I fully support the point made by Senator McGowan regarding the north County Dublin horticultural area. The potential of our horticultural area in this country is great. It is a scandal that we are importing so much of the food that we could produce at home. The provision of natural gas will be of great benefit to the horticultural community. So far as extending the gas to Northern Ireland is concerned, as I have said, we are taking it as far as Dundalk. The next step will be to go north west if that is to be decided. I had discussions within the past three or four weeks with the gas interests in the North. They have made a submission to me as to how they feel we in the Republic could be helpful to them. That is being examined at present. I cannot go any further on it at this stage.

Senator Ferris expressed a certain amazement that in April of 1986 BGE suddenly found themselves having to put in a receiver. I am amazed at Senator Ferris's amazement because the former Tánaiste — and I do not want to bring politics into this discussion — in the late summer of 1985 had been told of the problems of Dublin Gas at the time and unfortunately did not take any remedial measures.

Senator Lanigan referred to Kilkenny. The work in Kilkenny will start as soon as the Clonmel project is finished. So far as safety in Dublin in concerned, again this was mentioned by Senator Lanigan, after the tragedy in Raglan House there was a general increase in the number of reports of gas leaks to the extent that there was at one stage over 3,000 holes around the city. These have been reduced to 200 and I can assure the House I am doing everything I can to ensure that there is as little disturbance as possible to the citizens of Dublin, to the business community of Dublin and to the tourists. Disturbance is one thing but safety must be the primary concern. Reference was made by Senator Ryan to the increase in the borrowing limit. That is what this Bill is about. He wondered if BGE would make a success of it. I assure the Senator that it is my view that BGE will make a success of the Dublin takeover. The citizens and business community of Dublin generally can have confidence in Dublin Gas under BGE's management. I have no doubt that we will work to achieve the rates of gas sales we require to make this a viable proposition.

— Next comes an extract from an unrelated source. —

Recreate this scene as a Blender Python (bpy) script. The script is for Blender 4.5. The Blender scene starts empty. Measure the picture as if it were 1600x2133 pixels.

Senator Ryan entered into a long debate on private versus public enterprise which I am not going to follow at this stage. That is for himself. So far as the ESB question is concerned, they have benefited by gas coming to Dublin. They use about one-third of the total gas supplied at present. The Senator asked a question with regard to a subsidiary. The question of working on the basis of a subsidiary or of a complete take over was argued by the previous Government who had a report in this regard carried out. The then Government decided on the basis of a full takeover and I had no reason to change that. I accept fully the arguments put forward by the previous Administration and in the independent report on the suggested organisation as well. The line we are taking is the only line possible. In addition to mentioning the ESB Senator Manning referred to the record of the work practices. There have been, as in relation to many other organisations, criticisms of the work practices of the Gas Company workers. I am confident — and I said this in the final part of my speech — that with proper care and attention and with hard work and concentrated effort, BGE can run a successful and profitable gas undertaking. I am also confident that the new venture — the extended BGE — will have the full and loyal support of the workforce of BGE and Dublin Gas. I have no doubt it will merit the support of the citizens in the business community in Dublin. I am confident that the workers of Dublin Gas, like any other workers, will respond to good management once they know the direction in which their company are going and that their future is secure. The workers of Dublin Gas are no different from any other workers in the country and will respond in a positive way to proper management and proper direction.

I thank all Members of the Seanad for the welcome I received on this, my first visit to the present Seanad. I thank them also for the welcome they have given to the Bill.

Question put and agreed to.
Bill put through Committee, reported without amendment, received for final consideration and passed.